Exercise objective | Emit the entire listing verbatim.

Material provided |
☆ ☆ ☆ ☆ ☆ ☆ ☆

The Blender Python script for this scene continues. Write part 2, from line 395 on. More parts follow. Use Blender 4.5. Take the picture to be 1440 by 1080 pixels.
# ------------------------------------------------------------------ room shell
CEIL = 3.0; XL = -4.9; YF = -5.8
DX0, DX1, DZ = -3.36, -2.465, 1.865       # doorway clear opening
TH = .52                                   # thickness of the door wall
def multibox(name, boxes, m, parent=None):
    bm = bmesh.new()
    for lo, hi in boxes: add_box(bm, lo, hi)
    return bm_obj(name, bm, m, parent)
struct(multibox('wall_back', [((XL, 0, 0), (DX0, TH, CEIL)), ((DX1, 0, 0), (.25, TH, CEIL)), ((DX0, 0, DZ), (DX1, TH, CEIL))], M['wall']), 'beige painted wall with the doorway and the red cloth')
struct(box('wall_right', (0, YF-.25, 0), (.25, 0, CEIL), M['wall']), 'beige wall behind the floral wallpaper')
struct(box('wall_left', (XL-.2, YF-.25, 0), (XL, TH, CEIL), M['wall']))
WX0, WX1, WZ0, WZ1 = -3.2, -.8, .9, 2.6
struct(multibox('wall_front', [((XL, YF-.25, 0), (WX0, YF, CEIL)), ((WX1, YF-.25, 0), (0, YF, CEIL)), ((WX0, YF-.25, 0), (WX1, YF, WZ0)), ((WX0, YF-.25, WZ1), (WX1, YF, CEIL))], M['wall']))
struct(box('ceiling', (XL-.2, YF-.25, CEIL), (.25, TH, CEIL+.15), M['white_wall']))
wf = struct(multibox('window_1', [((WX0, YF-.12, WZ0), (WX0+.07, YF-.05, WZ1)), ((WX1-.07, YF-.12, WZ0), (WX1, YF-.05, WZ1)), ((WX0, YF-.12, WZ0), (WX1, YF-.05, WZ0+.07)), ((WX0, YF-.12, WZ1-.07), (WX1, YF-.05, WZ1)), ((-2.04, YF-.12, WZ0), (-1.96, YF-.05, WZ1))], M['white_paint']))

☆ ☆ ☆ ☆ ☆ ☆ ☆

Solution to this task |
The Blender Python script for this scene continues. Write part 2, from line 395 on. More parts follow. Use Blender 4.5. Take the picture to be 1440 by 1080 pixels.
# ------------------------------------------------------------------ room shell
CEIL = 3.0; XL = -4.9; YF = -5.8
DX0, DX1, DZ = -3.36, -2.465, 1.865       # doorway clear opening
TH = .52                                   # thickness of the door wall
def multibox(name, boxes, m, parent=None):
    bm = bmesh.new()
    for lo, hi in boxes: add_box(bm, lo, hi)
    return bm_obj(name, bm, m, parent)
struct(multibox('wall_back', [((XL, 0, 0), (DX0, TH, CEIL)), ((DX1, 0, 0), (.25, TH, CEIL)), ((DX0, 0, DZ), (DX1, TH, CEIL))], M['wall']), 'beige painted wall with the doorway and the red cloth')
struct(box('wall_right', (0, YF-.25, 0), (.25, 0, CEIL), M['wall']), 'beige wall behind the floral wallpaper')
struct(box('wall_left', (XL-.2, YF-.25, 0), (XL, TH, CEIL), M['wall']))
WX0, WX1, WZ0, WZ1 = -3.2, -.8, .9, 2.6
struct(multibox('wall_front', [((XL, YF-.25, 0), (WX0, YF, CEIL)), ((WX1, YF-.25, 0), (0, YF, CEIL)), ((WX0, YF-.25, 0), (WX1, YF, WZ0)), ((WX0, YF-.25, WZ1), (WX1, YF, CEIL))], M['wall']))
struct(box('ceiling', (XL-.2, YF-.25, CEIL), (.25, TH, CEIL+.15), M['white_wall']))
wf = struct(multibox('window_1', [((WX0, YF-.12, WZ0), (WX0+.07, YF-.05, WZ1)), ((WX1-.07, YF-.12, WZ0), (WX1, YF-.05, WZ1)), ((WX0, YF-.12, WZ0), (WX1, YF-.05, WZ0+.07)), ((WX0, YF-.12, WZ1-.07), (WX1, YF-.05, WZ1)), ((-2.04, YF-.12, WZ0), (-1.96, YF-.05, WZ1))], M['white_paint']))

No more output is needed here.